→ Job
Restate word for word the lines that begin the listing and end with the line holding "lin(238, 204, 36))".

[START Raw data]

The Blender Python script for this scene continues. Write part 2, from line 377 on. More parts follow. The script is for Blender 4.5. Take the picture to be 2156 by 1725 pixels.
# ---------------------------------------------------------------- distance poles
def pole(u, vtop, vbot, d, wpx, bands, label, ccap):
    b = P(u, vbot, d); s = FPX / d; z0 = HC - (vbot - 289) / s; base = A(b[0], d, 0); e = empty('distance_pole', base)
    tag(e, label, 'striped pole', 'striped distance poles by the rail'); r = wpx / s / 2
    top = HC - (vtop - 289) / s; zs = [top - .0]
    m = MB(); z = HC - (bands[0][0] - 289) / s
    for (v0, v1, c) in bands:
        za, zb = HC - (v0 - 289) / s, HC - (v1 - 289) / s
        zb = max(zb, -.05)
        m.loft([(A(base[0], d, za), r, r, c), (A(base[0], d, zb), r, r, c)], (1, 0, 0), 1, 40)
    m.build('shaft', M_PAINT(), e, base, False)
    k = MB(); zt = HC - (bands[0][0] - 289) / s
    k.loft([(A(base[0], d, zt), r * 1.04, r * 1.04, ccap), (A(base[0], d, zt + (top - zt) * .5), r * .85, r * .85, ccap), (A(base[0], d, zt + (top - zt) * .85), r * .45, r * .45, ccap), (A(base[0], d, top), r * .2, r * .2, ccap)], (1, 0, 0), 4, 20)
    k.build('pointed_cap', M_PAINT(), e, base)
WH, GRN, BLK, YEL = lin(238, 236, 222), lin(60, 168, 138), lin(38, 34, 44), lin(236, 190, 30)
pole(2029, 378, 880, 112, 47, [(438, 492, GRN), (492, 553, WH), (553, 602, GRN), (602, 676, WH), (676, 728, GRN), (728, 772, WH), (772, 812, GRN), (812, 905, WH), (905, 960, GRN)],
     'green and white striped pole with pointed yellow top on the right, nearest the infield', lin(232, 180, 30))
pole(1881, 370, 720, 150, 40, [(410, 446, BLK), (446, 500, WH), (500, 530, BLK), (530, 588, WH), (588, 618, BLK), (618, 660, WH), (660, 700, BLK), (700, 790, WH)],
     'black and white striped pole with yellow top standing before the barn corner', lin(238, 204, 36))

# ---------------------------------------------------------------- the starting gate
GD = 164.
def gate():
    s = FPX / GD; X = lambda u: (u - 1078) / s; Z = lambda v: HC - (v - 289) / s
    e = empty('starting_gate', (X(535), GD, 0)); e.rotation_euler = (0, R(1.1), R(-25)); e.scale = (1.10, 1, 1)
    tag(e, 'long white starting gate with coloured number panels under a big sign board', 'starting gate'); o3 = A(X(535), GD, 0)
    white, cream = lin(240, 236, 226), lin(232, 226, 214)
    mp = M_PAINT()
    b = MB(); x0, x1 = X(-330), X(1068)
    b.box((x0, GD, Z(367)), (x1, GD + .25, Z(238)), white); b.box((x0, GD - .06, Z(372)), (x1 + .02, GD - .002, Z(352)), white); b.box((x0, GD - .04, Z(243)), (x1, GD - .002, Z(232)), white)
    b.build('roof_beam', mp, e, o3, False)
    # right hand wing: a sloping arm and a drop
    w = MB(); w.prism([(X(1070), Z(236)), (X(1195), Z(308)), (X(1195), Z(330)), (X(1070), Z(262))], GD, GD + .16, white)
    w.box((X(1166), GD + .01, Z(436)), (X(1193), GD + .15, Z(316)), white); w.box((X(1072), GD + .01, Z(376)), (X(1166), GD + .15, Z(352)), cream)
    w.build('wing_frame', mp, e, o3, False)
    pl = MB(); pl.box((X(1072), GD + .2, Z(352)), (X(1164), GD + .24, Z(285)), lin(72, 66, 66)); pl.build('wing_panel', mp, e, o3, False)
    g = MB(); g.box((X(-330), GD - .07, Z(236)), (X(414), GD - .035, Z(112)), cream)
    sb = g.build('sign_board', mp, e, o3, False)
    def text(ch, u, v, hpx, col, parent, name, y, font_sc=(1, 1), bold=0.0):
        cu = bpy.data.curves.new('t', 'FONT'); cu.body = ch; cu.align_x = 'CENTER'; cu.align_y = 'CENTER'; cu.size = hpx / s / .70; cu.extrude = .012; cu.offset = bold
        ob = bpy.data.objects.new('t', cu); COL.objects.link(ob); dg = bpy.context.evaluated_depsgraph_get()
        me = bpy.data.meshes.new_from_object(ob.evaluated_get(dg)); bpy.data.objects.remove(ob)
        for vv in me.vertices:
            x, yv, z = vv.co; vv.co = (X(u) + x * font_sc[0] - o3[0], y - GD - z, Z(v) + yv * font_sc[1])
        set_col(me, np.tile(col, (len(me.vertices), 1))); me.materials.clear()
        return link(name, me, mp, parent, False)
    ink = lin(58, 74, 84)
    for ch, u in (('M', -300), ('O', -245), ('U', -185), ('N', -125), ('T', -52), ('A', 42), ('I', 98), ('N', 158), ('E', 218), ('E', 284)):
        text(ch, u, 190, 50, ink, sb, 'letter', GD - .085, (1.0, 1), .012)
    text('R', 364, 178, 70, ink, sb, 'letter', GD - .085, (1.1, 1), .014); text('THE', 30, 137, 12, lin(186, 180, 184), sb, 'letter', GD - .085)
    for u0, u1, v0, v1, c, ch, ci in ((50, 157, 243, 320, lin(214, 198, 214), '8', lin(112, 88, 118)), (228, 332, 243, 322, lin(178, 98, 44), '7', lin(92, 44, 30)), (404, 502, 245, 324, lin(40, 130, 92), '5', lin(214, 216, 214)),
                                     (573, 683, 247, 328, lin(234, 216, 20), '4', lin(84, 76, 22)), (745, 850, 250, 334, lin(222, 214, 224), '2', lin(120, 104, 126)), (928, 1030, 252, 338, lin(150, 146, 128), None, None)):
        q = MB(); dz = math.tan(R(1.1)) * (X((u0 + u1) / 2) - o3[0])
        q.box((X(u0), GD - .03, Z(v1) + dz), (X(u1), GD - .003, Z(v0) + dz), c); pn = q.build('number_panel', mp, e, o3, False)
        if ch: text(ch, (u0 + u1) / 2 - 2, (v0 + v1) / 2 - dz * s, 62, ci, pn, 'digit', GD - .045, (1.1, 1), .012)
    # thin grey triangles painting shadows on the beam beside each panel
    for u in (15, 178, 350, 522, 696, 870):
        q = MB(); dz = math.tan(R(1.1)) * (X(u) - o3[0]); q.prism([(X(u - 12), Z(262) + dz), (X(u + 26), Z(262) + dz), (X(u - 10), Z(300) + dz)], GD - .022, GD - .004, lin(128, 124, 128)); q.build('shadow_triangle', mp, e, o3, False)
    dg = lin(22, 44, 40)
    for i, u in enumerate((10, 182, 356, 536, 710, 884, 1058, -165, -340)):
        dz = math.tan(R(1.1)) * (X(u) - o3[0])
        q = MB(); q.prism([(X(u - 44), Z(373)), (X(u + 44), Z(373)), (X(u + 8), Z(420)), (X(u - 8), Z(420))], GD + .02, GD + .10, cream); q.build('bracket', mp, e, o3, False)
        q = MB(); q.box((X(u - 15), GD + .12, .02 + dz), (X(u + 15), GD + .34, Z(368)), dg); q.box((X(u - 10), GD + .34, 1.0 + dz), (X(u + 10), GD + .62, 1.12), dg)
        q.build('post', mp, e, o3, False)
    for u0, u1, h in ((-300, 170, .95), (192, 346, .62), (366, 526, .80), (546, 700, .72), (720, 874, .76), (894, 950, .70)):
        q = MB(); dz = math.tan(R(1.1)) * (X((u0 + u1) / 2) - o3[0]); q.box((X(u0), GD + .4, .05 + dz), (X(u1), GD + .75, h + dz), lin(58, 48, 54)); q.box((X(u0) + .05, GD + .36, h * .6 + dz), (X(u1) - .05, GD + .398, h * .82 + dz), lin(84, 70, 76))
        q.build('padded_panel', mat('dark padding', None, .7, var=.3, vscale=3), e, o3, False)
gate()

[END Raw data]

→ Solution
The Blender Python script for this scene continues. Write part 2, from line 377 on. More parts follow. The script is for Blender 4.5. Take the picture to be 2156 by 1725 pixels.
# ---------------------------------------------------------------- distance poles
def pole(u, vtop, vbot, d, wpx, bands, label, ccap):
    b = P(u, vbot, d); s = FPX / d; z0 = HC - (vbot - 289) / s; base = A(b[0], d, 0); e = empty('distance_pole', base)
    tag(e, label, 'striped pole', 'striped distance poles by the rail'); r = wpx / s / 2
    top = HC - (vtop - 289) / s; zs = [top - .0]
    m = MB(); z = HC - (bands[0][0] - 289) / s
    for (v0, v1, c) in bands:
        za, zb = HC - (v0 - 289) / s, HC - (v1 - 289) / s
        zb = max(zb, -.05)
        m.loft([(A(base[0], d, za), r, r, c), (A(base[0], d, zb), r, r, c)], (1, 0, 0), 1, 40)
    m.build('shaft', M_PAINT(), e, base, False)
    k = MB(); zt = HC - (bands[0][0] - 289) / s
    k.loft([(A(base[0], d, zt), r * 1.04, r * 1.04, ccap), (A(base[0], d, zt + (top - zt) * .5), r * .85, r * .85, ccap), (A(base[0], d, zt + (top - zt) * .85), r * .45, r * .45, ccap), (A(base[0], d, top), r * .2, r * .2, ccap)], (1, 0, 0), 4, 20)
    k.build('pointed_cap', M_PAINT(), e, base)
WH, GRN, BLK, YEL = lin(238, 236, 222), lin(60, 168, 138), lin(38, 34, 44), lin(236, 190, 30)
pole(2029, 378, 880, 112, 47, [(438, 492, GRN), (492, 553, WH), (553, 602, GRN), (602, 676, WH), (676, 728, GRN), (728, 772, WH), (772, 812, GRN), (812, 905, WH), (905, 960, GRN)],
     'green and white striped pole with pointed yellow top on the right, nearest the infield', lin(232, 180, 30))
pole(1881, 370, 720, 150, 40, [(410, 446, BLK), (446, 500, WH), (500, 530, BLK), (530, 588, WH), (588, 618, BLK), (618, 660, WH), (660, 700, BLK), (700, 790, WH)],
     'black and white striped pole with yellow top standing before the barn corner', lin(238, 204, 36))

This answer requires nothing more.